━━━━━ Available data

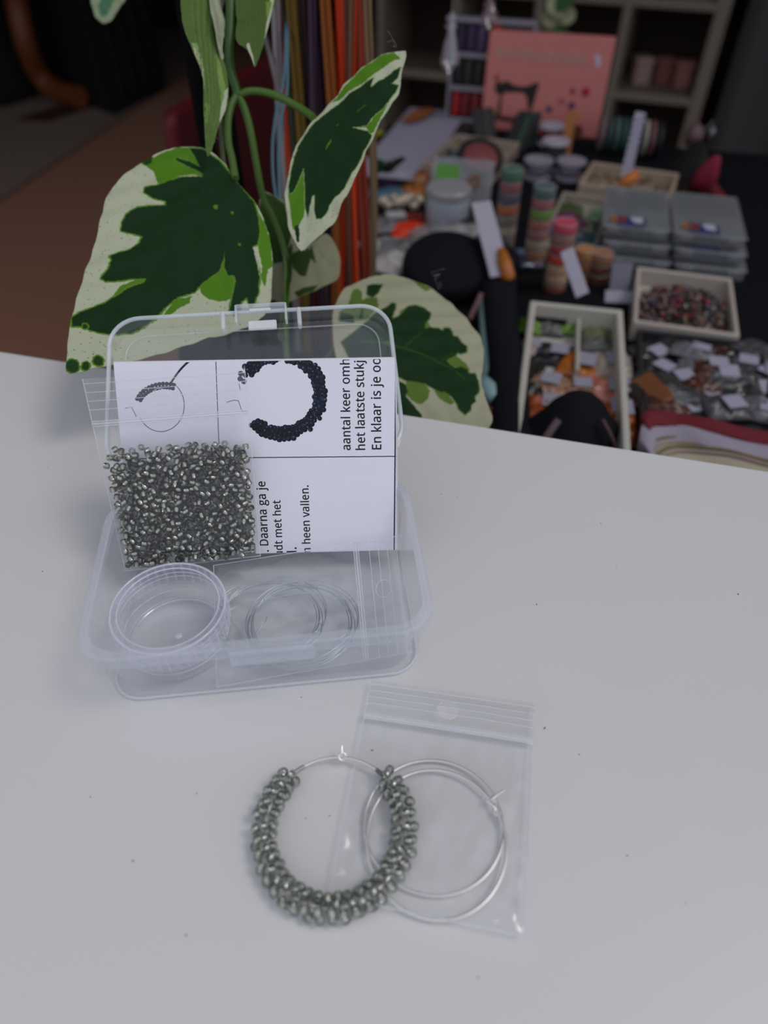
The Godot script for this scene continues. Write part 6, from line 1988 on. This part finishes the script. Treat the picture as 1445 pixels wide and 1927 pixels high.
func make_textiles() -> void:
	# folded ribbons along the white table's edge
	var rows := [["raspberry red folded ribbon, furthest back of the folded textiles", Color(0.42, 0.07, 0.13), [[1212, 790], [1224, 778], [1262, 776], [1310, 788], [1370, 800], [1440, 812], [1500, 820]], 0.010, 0.020], ["white and lilac folded ribbon in front of the raspberry one", Color(0.60, 0.57, 0.63), [[1214, 838], [1216, 812], [1234, 796], [1268, 795], [1315, 810], [1380, 826], [1450, 836], [1500, 845]], 0.016, 0.016], ["cream striped folded fabric along the white table's edge", Color(0.62, 0.58, 0.49), [[1222, 856], [1240, 838], [1275, 828], [1330, 836], [1390, 848], [1450, 858], [1500, 868]], 0.030, 0.012]]
	for k in 3:
		var r: Array = rows[k]
		var p := PackedVector3Array()
		for q in r[2]:
			p.append(sp(q[0], q[1], r[4]))
		var c := p[2]
		var t := thing("folded_ribbon", r[0], "fabric", Vector3(c.x, SHOP + 0.001, c.z))
		var l := smooth_line(p, 4)
		var o := t.position
		for layer in 4:
			var f := func(u: float, v: float) -> Vector3:
				var i := mini(int(u * (l.size() - 1)), l.size() - 2)
				var q := l[i].lerp(l[i + 1], u * (l.size() - 1) - i)
				var across: Vector3 = Vector3(0.25, 0, 1).normalized() * r[3]
				var y: float = SHOP + 0.002 + (r[4] - 0.002) * (layer + 1) / 4.0 + 0.0012 * sin(u * 14.0 + layer * 2.0)
				return Vector3(q.x, y - 0.003 * pow(absf(v - 0.3) * 1.6, 2.0), q.z) + across * (v - 0.3) * (1.0 + 0.1 * layer) - o
			var m := Mb.new().sheet(f, 40, 8)
			m.sheet(func(u: float, v: float) -> Vector3: return f.call(1 - u, v) - Vector3(0, 0.0012, 0), 40, 8)
			var tint := r[1] as Color
			if k == 2:
				tint = [tint, Color(0.50, 0.46, 0.32), Color(0.66, 0.60, 0.58), tint.lightened(0.1)][layer]
			elif k == 1:
				tint = [tint, Color(0.50, 0.46, 0.56), tint.lightened(0.05), tint][layer]
			part("fold", m, paint(tint, 0.85), t)
		if k == 2:
			for j in 5:
				var sl := PackedVector3Array()
				for i in 20:
					var u := 0.06 + 0.9 * i / 19.0
					var ii := mini(int(u * (l.size() - 1)), l.size() - 2)
					var q := l[ii].lerp(l[ii + 1], u * (l.size() - 1) - ii)
					sl.append(Vector3(q.x, SHOP + r[4] + 0.0008 + 0.0012 * sin(u * 14.0 + 6.0), q.z) + Vector3(0.25, 0, 1).normalized() * r[3] * (j * 0.16 - 0.28) - o)
				part("woven_stripe", Mb.new().tube(sl, 0.0011, 6), paint(Color(0.46, 0.42, 0.27) if j % 2 else Color(0.64, 0.55, 0.53), 0.85), t)
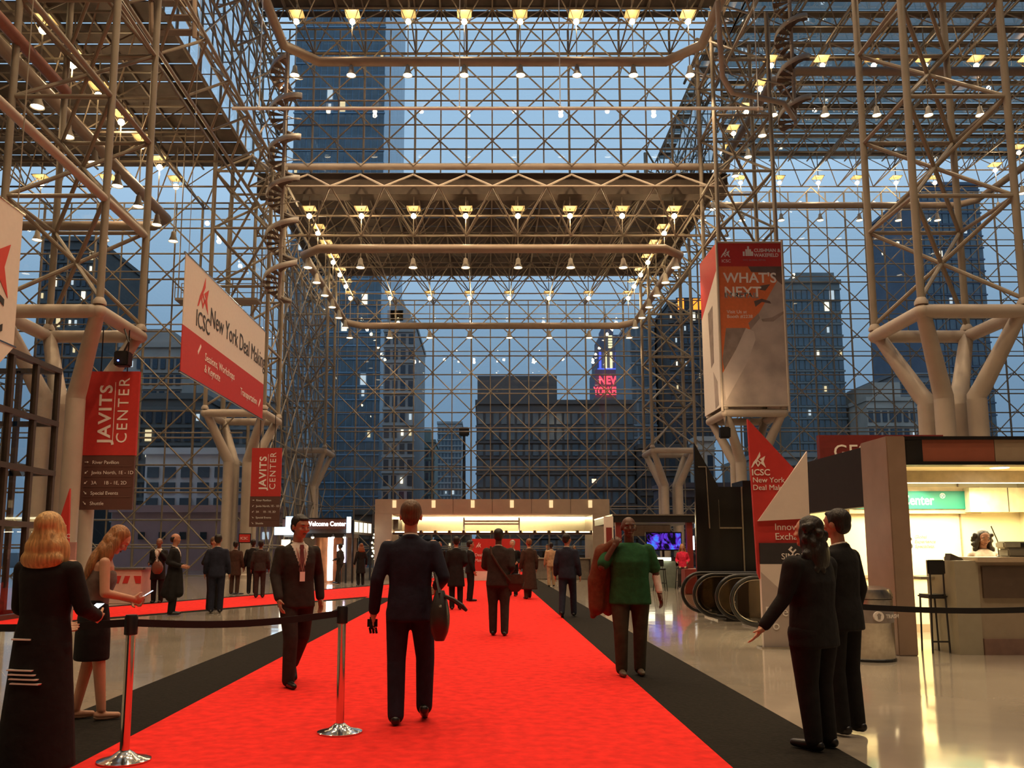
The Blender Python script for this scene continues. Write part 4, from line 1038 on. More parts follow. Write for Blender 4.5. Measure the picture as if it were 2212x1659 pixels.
MB().box(6.92, 9.5, 12.15, 13.05, 1.28, 1.35).build('worktop', mat('counter_top', (.52, .40, .27), .35), t)
MB().box(6.42, 6.62, 12.78, 13.0, 1.02, 1.06).build('side_shelf', CG, t)
t = thing('high_stool', 'tall black chair tucked beside the reception counter', 'stool', (6.45, 12.6, 0))
MB().bbox(6.33, 6.58, 12.38, 12.42, 1.10, 1.31, .015).build('backrest', BLACK, t)
MB().bbox(6.33, 6.60, 12.4, 12.75, .76, .82, .02).build('seat', BLACK, t)
for x in (6.36, 6.57):
    for y in (12.42, 12.72): MB().tube([(x, y, .78), (x+(.015 if x > 6.5 else -.02), y, 0)], .013, 6).build('leg', BLACK, t)
for x in (6.36, 6.55): MB().tube([(x, 12.4, .8), (x, 12.4, 1.15)], .012, 6).build('back_post', BLACK, t)
MB().tube([(6.35, 12.42, .16), (6.58, 12.42, .16)], .012, 6).build('foot_rail', BLACK, t)
t = thing('payment_terminal', 'grey payment terminal on the reception counter', 'terminal', (7.5, 12.5, 1.35))
MB().bbox(7.48, 7.9, 12.35, 12.6, 1.35, 1.47, .02).build('base', mat('terminal_grey', (.16, .15, .12), .5), t)
MB().bbox(7.44, 7.9, 12.38, 12.6, 1.47, 1.57, .02).build('printer', mat('terminal_pale', (.30, .29, .22), .5), t)
MB().box(7.68, 7.88, 12.37, 12.38, 1.49, 1.55).build('display', BLACK, t)
t = thing('paper_roll', 'round white paper roll beside the grey terminal', 'roll', (7.76, 12.78, 1.35))
MB().lathe([(.03, -.04), (.085, -.04), (.085, .04), (.03, .04), (.03, -.04)], (0, 0, 0), 20).build('roll', LETW, t).location = (0, 0, .085)
t.children[0].rotation_euler = (PI/2, 0, 0)
t.children[0].data.transform(Matrix.Translation((7.76, 12.78, 1.35)))
t = thing('pen', 'thin pen standing up on the reception counter', 'pen', (7.5, 12.62, 1.35))
MB().tube([(7.52, 12.66, 1.58), (7.44, 12.66, 1.80)], .008, 6).build('barrel', BLACK, t); MB().lathe([(.03, 0), (.03, .01), (.008, .03), (.008, .23)], (7.52, 12.66, 1.35), 10).build('holder', BLACK, t)
t = thing('card_holder', 'small dark card holder on the end of the counter', 'holder', (6.75, 12.5, 1.3))
MB().prism([(6.66, 1.30), (6.86, 1.30), (6.84, 1.33), (6.68, 1.40)], 12.4, 12.55, 'y').build('holder', BRONZE, t)
t = thing('overhead_sign', 'dark red sign with white letters above the service booth', 'sign', (7.9, 17.5, 0))
MB().box(6.85, 9.4, 17.42, 17.56, 3.05, 3.79).build('panel', mat('maroon_panel', (.16, .012, .012), .5), t)
for x in (6.9, 9.3): MB().tube([(x, 17.5, 0), (x, 17.5, 3.1)], .05, 8).build('post', BLACK, t)
text('GES', .42, LETW, t, (7.12, 17.415, 3.3))

# ================================================================== ENTRANCE VESTIBULE (bronze frames)
w = struct('door_1', (-10, 14.5, 0))
for y in [19.7-.98*k for k in range(10)]: MB().box(-10.06, -9.94, y-.05, y+.05, 0, 5.6).build('mullion', BRONZE, w)
for z in (.05, 2.0, 3.2, 4.35, 5.6): MB().box(-10.07, -9.93, 10.8, 19.75, z-.06, z+.06).build('transom', BRONZE, w)
for x in (-10.9, -11.8, -12.7): MB().box(x-.05, x+.05, 19.64, 19.76, 0, 5.6).build('mullion', BRONZE, w)
for z in (.05, 2.0, 3.2, 4.35, 5.6): MB().box(-12.8, -10, 19.64, 19.76, z-.06, z+.06).build('transom', BRONZE, w)
for y in [19.7-.98*k for k in range(9)]:
    for a, b in ((.1, 1.94), (2.06, 3.14), (3.26, 4.29), (4.41, 5.54)):
        MB().add([(-10, y-.93, a), (-10, y-.05, a), (-10, y-.05, b), (-10, y-.93, b)], [(0,1,2,3)]).build('pane', GLS, w)
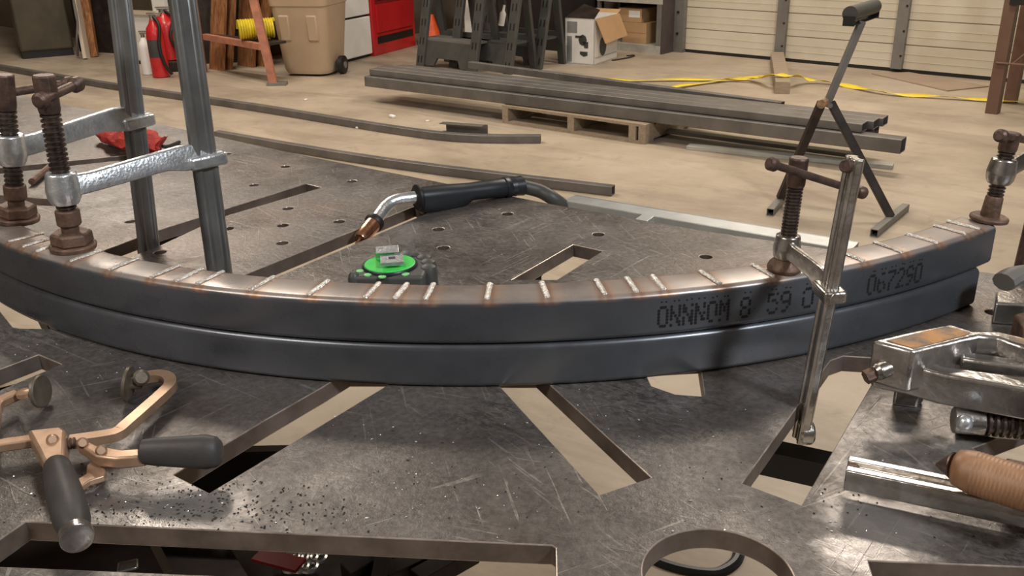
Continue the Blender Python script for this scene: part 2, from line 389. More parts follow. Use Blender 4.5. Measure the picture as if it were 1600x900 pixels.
# ================================================================== WELDING TABLE
tb = thing('welding_table', (-.2, 1.2, 0), 'large round-slotted steel welding table of thick scratched plate filling the foreground', 'table')
outline = [(-1.95, 3.13), (-.905, 2.30), (-.42, 1.905), (.069, 1.535), (.302, 1.375), (.479, 1.275), (.78, 1.10), (1.35, .80), (1.35, .36), (-1.95, .36)]
def q(*px): return [tuple(at(a, b, TZ)[:2]) for a, b in px]
holes = [
 q((272, 742), (327, 770), (590, 611), (640, 580), (545, 580), (502, 606), (415, 656)),
 q((790, 613), (937, 773), (1017, 746), (872, 613), (838, 582), (762, 582)),
 q((1160, 755), (1298, 563), (1318, 556), (1385, 560), (1360, 603), (1252, 789)),
 q((40, 815), (862, 852), (868, 856), (869, 905), (864, 912), (400, 902), (0, 885), (-90, 875), (-10, 850)),
 q((1357, 876), (1700, 890), (1700, 940), (1372, 925)),
 q((-120, 622), (60, 554), (96, 569), (-120, 660)),
 q((1018, 603), (1055, 616), (1096, 619), (1101, 616), (1092, 560), (1000, 565)),
 q((0, 486), (20, 511), (30, 513), (90, 514), (60, 475), (-20, 440), (-40, 455)),
 q((240, 362), (478, 287), (502, 293), (343, 340), (240, 388), (195, 404), (160, 392)),
 q((388, 427), (648, 322), (668, 333), (450, 425), (388, 452), (335, 462), (330, 450)),
 q((800, 437), (896, 382), (942, 392), (870, 437)),
 q((-60, 268), (192, 243), (240, 236), (262, 241), (192, 250), (-60, 278)),
 q((-60, 300), (80, 311), (88, 322), (-60, 315)),
 q((1520, 700), (1640, 655), (1700, 700), (1700, 790), (1560, 722)),
]
for (a, b) in [(356, 357), (441, 379.5), (442, 352), (450, 325.5), (530, 346), (446, 260), (550, 283), (397, 289), (685, 358), (693, 387), (793, 334), (935, 366), (1103, 401), (250, 394), (204, 346), (355, 240), (1552, 488)]:
    c = at(a, b, TZ); holes.append([(c.x + .0095 * math.cos(t * math.pi / 10), c.y + .0095 * math.sin(t * math.pi / 10)) for t in range(20)])
holes.append([(.153 + .0575 * math.cos(t * math.pi / 32), .5725 + .0575 * math.sin(t * math.pi / 32)) for t in range(64)])
cu = bpy.data.curves.new('plate_outline', 'CURVE'); cu.dimensions = '2D'; cu.fill_mode = 'BOTH'
for poly in [outline] + holes:
    sp = cu.splines.new('POLY'); sp.points.add(len(poly) - 1)
    for i, (x, y) in enumerate(poly): sp.points[i].co = (x, y, 0, 1)
    sp.use_cyclic_u = True
cu.extrude = TT / 2 - .0010; cu.bevel_depth = .0010; cu.bevel_resolution = 1; cu.offset = -.0010
co = bpy.data.objects.new('tmp', cu); COL.objects.link(co)
dg = bpy.context.evaluated_depsgraph_get(); me = bpy.data.meshes.new_from_object(co.evaluated_get(dg))
bpy.data.objects.remove(co); me.name = 'tabletop'
for v in me.vertices: v.co += Vector((.2, -1.2, TZ - TT / 2))
me.materials.clear(); me.materials.append(MT['table']); me.materials.append(MT['edge']); me.materials.append(MT['edgehi'])
for p in me.polygons:
    p.use_smooth = False; p.material_index = 1 if abs(p.normal.z) < .2 else (0 if abs(p.normal.z) > .97 else 2)
top = bpy.data.objects.new('tabletop', me); COL.objects.link(top); top.parent = tb
# underframe
b0 = at(1225, 690, .835); b1 = at(1310, 708, .835); dv = (b1 - b0).normalized()
mb = MB(); c0 = b0 - dv * .10; c1 = b1 + dv * .5
nb = Vector((dv.y, -dv.x, 0)); nb = nb if nb.y < 0 else -nb
mb.beam(c0 + nb * .014 - Z * .015, c1 + nb * .014 - Z * .015, .028, .030)
mb.build('frame_beam', 'dark', tb, smooth=False)
for x, y in ((-1.75, .5), (1.2, .5), (-1.7, 2.7), (-.75, 1.9), (1.15, .78)):
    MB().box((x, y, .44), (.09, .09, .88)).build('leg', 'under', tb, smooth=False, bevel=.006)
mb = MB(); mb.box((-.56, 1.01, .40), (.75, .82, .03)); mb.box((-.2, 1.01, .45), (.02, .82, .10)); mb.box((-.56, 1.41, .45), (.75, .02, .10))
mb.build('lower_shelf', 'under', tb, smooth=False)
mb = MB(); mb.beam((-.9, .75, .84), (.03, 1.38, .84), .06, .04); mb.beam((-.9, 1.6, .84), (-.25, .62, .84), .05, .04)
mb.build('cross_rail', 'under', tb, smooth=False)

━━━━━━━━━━

Stated goal
Pick out the lines that contain "script" and copy them.

Answer to the task
The Godot script for this scene continues. Write part 6, from line 1988 on. This part finishes the script. Treat the picture as 1445 pixels wide and 1927 pixels high.
The Blender Python script for this scene continues. Write part 4, from line 1038 on. More parts follow. Write for Blender 4.5. Measure the picture as if it were 2212x1659 pixels.
Continue the Blender Python script for this scene: part 2, from line 389. More parts follow. Use Blender 4.5. Measure the picture as if it were 1600x900 pixels.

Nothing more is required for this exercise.